World and Nation

New Missile Shield Inverts Old Cold War Thinking

The new plan that President Barack Obama laid out for a missile shield against Iran on Thursday turns Ronald Reagan’s vision of a Stars Wars system on its head: Rather than focusing first on protecting the continental United States, it shifts the immediate effort to defending Europe and the Middle East.

It is a long way from the impermeable shield that Reagan described in glowing terms in 1983, an announcement that turned into a diplomatic triumph even while it was a technological flop. Ever since, missile defense has always been more about international politics than about new military technology.

In the last years of the Cold War, it helped nudge the Soviets toward agreements that sharply reduced nuclear arsenals, a process that Obama hopes to revive at the end of the year. In the George W. Bush years, it was about expanding NATO and, under the cover of building anti-missile bases to protect against North Korean attack, a subtle warning to China that its power in the Pacific would not go unchecked.

In the age of Obama, the vision has descended from the stars to sea level. A president who was still in college during Reagan’s famous missile defense speech has turned a scaled-back version of the technology, which would first be based on ships, to a new mission: Convincing Israel and the Arab world that Washington is moving quickly to counter Iran’s influence, even as it opens direct negotiations with Tehran for the first time in 30 years.

For Obama, it is a step fraught with some risk. Within hours of his announcement, charges were flying that in his first major confrontation with the Russians, he had backed down, giving in to Moscow’s opposition to the Bush plan to place missile defenses in Poland and the Czech Republic.

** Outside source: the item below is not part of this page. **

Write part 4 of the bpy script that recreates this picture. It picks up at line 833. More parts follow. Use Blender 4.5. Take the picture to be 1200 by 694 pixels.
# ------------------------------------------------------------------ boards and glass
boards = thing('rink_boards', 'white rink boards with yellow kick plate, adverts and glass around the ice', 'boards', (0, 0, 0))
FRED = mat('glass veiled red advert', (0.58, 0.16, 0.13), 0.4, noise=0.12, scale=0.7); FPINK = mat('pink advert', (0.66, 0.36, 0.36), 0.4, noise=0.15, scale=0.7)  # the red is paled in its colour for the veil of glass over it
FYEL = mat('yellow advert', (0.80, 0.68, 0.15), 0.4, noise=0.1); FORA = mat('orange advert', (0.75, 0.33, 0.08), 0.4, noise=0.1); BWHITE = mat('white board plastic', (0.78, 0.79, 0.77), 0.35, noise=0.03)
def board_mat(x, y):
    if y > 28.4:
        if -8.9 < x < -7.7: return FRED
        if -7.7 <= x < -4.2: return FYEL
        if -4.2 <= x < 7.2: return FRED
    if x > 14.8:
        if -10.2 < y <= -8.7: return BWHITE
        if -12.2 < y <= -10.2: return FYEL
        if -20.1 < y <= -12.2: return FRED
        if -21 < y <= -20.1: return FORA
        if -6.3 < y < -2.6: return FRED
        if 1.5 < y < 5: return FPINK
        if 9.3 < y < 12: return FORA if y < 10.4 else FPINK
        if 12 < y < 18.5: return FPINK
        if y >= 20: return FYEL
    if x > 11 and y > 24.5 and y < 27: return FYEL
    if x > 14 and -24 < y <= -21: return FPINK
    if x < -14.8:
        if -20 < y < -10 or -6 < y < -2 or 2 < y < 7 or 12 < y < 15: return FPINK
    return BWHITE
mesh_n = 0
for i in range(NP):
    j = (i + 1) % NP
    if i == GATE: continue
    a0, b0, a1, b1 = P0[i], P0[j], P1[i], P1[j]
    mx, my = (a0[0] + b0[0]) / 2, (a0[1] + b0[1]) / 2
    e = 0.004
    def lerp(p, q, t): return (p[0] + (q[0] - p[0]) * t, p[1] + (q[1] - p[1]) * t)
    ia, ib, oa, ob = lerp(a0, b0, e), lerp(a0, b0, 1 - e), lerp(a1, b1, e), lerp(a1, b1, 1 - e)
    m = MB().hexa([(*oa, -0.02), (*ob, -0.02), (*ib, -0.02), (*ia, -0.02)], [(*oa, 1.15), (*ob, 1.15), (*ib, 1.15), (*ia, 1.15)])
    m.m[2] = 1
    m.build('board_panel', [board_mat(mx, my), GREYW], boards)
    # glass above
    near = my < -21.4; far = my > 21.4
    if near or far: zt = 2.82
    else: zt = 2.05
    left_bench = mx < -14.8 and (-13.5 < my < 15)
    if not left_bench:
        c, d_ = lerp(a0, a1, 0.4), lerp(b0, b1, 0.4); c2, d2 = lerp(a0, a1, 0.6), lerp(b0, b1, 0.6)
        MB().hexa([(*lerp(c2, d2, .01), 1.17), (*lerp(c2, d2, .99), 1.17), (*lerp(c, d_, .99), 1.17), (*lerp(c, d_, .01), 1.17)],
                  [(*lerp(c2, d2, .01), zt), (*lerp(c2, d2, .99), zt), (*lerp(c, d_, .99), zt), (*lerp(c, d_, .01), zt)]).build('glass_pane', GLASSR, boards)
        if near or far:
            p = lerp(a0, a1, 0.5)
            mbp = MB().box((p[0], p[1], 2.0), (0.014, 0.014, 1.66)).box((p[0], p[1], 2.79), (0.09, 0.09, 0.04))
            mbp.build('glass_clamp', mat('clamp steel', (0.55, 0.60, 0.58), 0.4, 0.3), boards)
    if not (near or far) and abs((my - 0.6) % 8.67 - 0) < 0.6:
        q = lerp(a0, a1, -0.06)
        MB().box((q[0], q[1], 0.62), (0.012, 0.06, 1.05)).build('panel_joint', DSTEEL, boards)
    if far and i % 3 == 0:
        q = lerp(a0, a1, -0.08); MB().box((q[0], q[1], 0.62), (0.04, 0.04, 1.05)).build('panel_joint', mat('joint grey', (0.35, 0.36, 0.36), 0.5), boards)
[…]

“The politics of this was driving him in the other direction, against appearing to back down,” said William Perry, who served as defense secretary in the Clinton administration. “But he went with where the technology is today – and where the threat is today.”

During last year’s presidential campaign, missile defense was tricky territory for Obama. His liberal base was allergic to the very words. Obama, eager to show that he was neither a neophyte nor soft on defense, talked about embracing those technologies that were “proven and cost-effective.”

Nine months into his presidency, Obama has begun to describe what that means. He is not abandoning the two anti-missile bases built on U.S. soil in the Bush years, one in Alaska and one in California. But his aides – led by the one veteran of the Cold War in his Cabinet, Defense Secretary Robert M. Gates – argued Thursday that Iran and North Korea were taking far longer to develop intercontinental missiles than many feared a decade ago.

The urgency, they argued, lies in addressing a more imminent threat: Iran’s short- and medium-range missiles.

First among those weapons is the Shahab III, the missile that can reach Israel and parts of Europe. It is also the missile that U.S., Israeli and European intelligence services have charged that Iran hopes to fit with a nuclear warhead. Iran denies that but has refused to answer questions from international inspectors about documents that appear to link the missile program to its nuclear efforts.